Çünkü verilmiş bir sözü, kendi yerine göstermiş olduğu bir isim ortada olurdu.
Ne diyelim?
Demek ki tecrübe tecrübedir...
-------------------------------
Hala anlayamadım iyi mi?
Futbol ile yakın alakam olmadığını herkes bilir.
Eskişehirspor'un haricinde bir takıma sempati duyduğum falan da yoktur.
İnanın, Fener, GS ya da Beşiktaş'ta kimler oynuyor? Diye sorulsa, üç kişinin adını bile sayamam.
O nedenle...
Eskişehirspor camiasında neler olup bittiğini anlamam, birçok insana göre daha geç olur.
Bu da normaldir herhalde.
Ama...
Uzun uzadıya anlatılmasına rağmen bir türlü anlam veremediğim olaylar da yok değil hani.
Örneğin;
Ticaret Oda'sı, 12 Bin üyesinin ortak malıdır. Dolayısıyla da bu 12 Bin kişi seçim tarihi geldiğinde gidip sandık başında kendi malları olan Odayı yönetecek insanları belirler.
Keza...
Sanayi Odası, 400 sanayicinin malı olan bir kurumdur. Aynı şekilde bu 400 kişi belirler başkan ve yönetimi.
Eskişehir, Eskişehirlilerin malıdır bir anlamda.
Milletvekili ve Belediye başkanı seçileceğinde, seçme yaşı tutan 400 Bin kişi sandık başına giderek belirler bu yöneticileri.
Örnekleri daha da çoğaltmak mümkün.
Çünkü aynı durum, Keresteciler Odasında da aynıdır, Kanarya sevenler Derneğinde de.
O Oda ve Derneğin sahibi olan üyeler, gidip oy kullanırlar yönetimi belirlemek için.
Çünkü her bir üyenin o kurum ve kuruluş üzerinde hakkı vardır.
Peki ya Eskişehirspor?
Eskişehir'in sahip olduğu en önemli değerlerin başında gelir hiç şüphesiz.
Bu şehirde yaşayıp da, Kırmızı-Siyah renklere gönül vermiş 7'den 70'e herkesin malı değil midir?
Elbette öyledir...
Ama gelin görün ki, 800 bin kişinin yaşadığı koskoca bir şehrin ortak değerini yönetmek de, bu değer hakkında karar almak da topu topu 700 kişinin inisiyatifindedir.
Hem de yıllardan beri...
Takımını yaz-kış, gece-gündüz destekleyen insanlara, kulübün yönetiminde de söz sahibi olması istenmez.

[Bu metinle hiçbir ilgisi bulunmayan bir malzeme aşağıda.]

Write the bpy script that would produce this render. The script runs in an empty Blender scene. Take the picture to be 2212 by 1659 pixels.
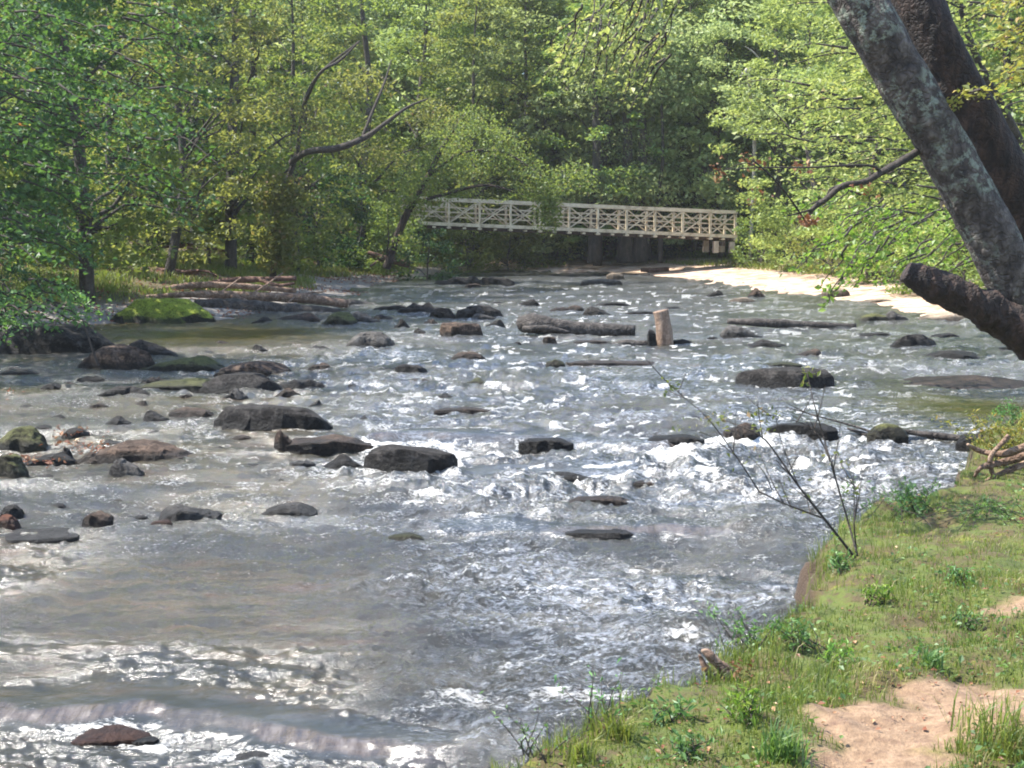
import bpy, math, random
import numpy as np
from mathutils import Vector
S = bpy.context.scene
C = S.collection
PI = math.pi
# ------------------------------------------------------------------ camera, sky, sun, exposure
FPX, W0, H0, HOR, ZC = 3000.0, 2212.0, 1659.0, 480.0, 2.67
PITCH = math.atan((H0/2-HOR)/FPX)
cam = bpy.data.cameras.new('camera'); co = bpy.data.objects.new('camera', cam); C.objects.link(co)
co.location = (0, 0, ZC); co.rotation_euler = (PI/2-PITCH, 0, 0)
cam.sensor_width = 36; cam.lens = 36*FPX/W0; cam.clip_end = 2000; cam.clip_start = .1
S.camera = co
SUN_A, SUN_E = math.radians(-84), math.radians(56)      # azimuth from +Y towards +X, elevation
w = bpy.data.worlds.new('World'); S.world = w; w.use_nodes = True
wt = w.node_tree; bg = wt.nodes['Background']
sky = wt.nodes.new('ShaderNodeTexSky'); sky.sky_type = 'NISHITA'; sky.sun_disc = False
sky.sun_elevation = SUN_E; sky.sun_rotation = SUN_A; sky.air_density = 1.0; sky.dust_density = .4; sky.ozone_density = 3
tc = wt.nodes.new('ShaderNodeTexCoord'); mp = wt.nodes.new('ShaderNodeMapping'); mp.inputs['Scale'].default_value = (1, 1, 2.2)
cn = wt.nodes.new('ShaderNodeTexNoise'); cn.inputs['Scale'].default_value = 2.6; cn.inputs['Detail'].default_value = 7; cn.inputs['Roughness'].default_value = .6
cr = wt.nodes.new('ShaderNodeValToRGB'); cr.color_ramp.elements[0].position = .56; cr.color_ramp.elements[1].position = .7
cm = wt.nodes.new('ShaderNodeMix'); cm.data_type = 'RGBA'; cm.inputs[7].default_value = (13, 13, 13.4, 1)      # white daytime clouds
wt.links.new(tc.outputs['Generated'], mp.inputs[0]); wt.links.new(mp.outputs[0], cn.inputs[0]); wt.links.new(cn.outputs[0], cr.inputs[0])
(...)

Eskişehirspor taraftarı olmayı adeta yaşam biçimi haline getirmiş insanların ceplerine "Eskişehirspor üyesi" kartı koyması ve bunun gururunu yaşaması her zaman çok görülür.
Kimler mi yapılır Eskişehirspor üyesi?
Öncelikle; parası olan fakat olan parasını Eskişehirspor'a harcamayan insanlar alınır üyeliğe.
Ardından...
Var olan yöneticilerin lafından sözünden çıkmayacak, Onları hemen her koşulda destekleyecek insanlar kabul edilir.
İşte böyle olunca da, Eskişehirspor gibi koca bir kentin ortak değerinin kaderi, yıllar geçse de hep 30-40 kişi arasında döner dolaşır.
Yukarıda da söyledik. Bu işlerden hiç anlamıyoruz...
Uzun uzun anlatmalarına, "tüzük falan filan demelerine rağmen, hiç bir anlam veremiyoruz çoğu olup biten olaylara...
Eğer bu kulüp 700 kişinin malıysa, söyleyecek sözümüz elbette yok ama...
Eğer Eskişehirspor, 800 bin kişilik bir şehrin ortak ve en önemli değeri ise...
Biri bize söylesin;
Niçin koca bir kentin ortak değeri hakkında ki inisiyatif 700 kişinin vicdanına kalıyor?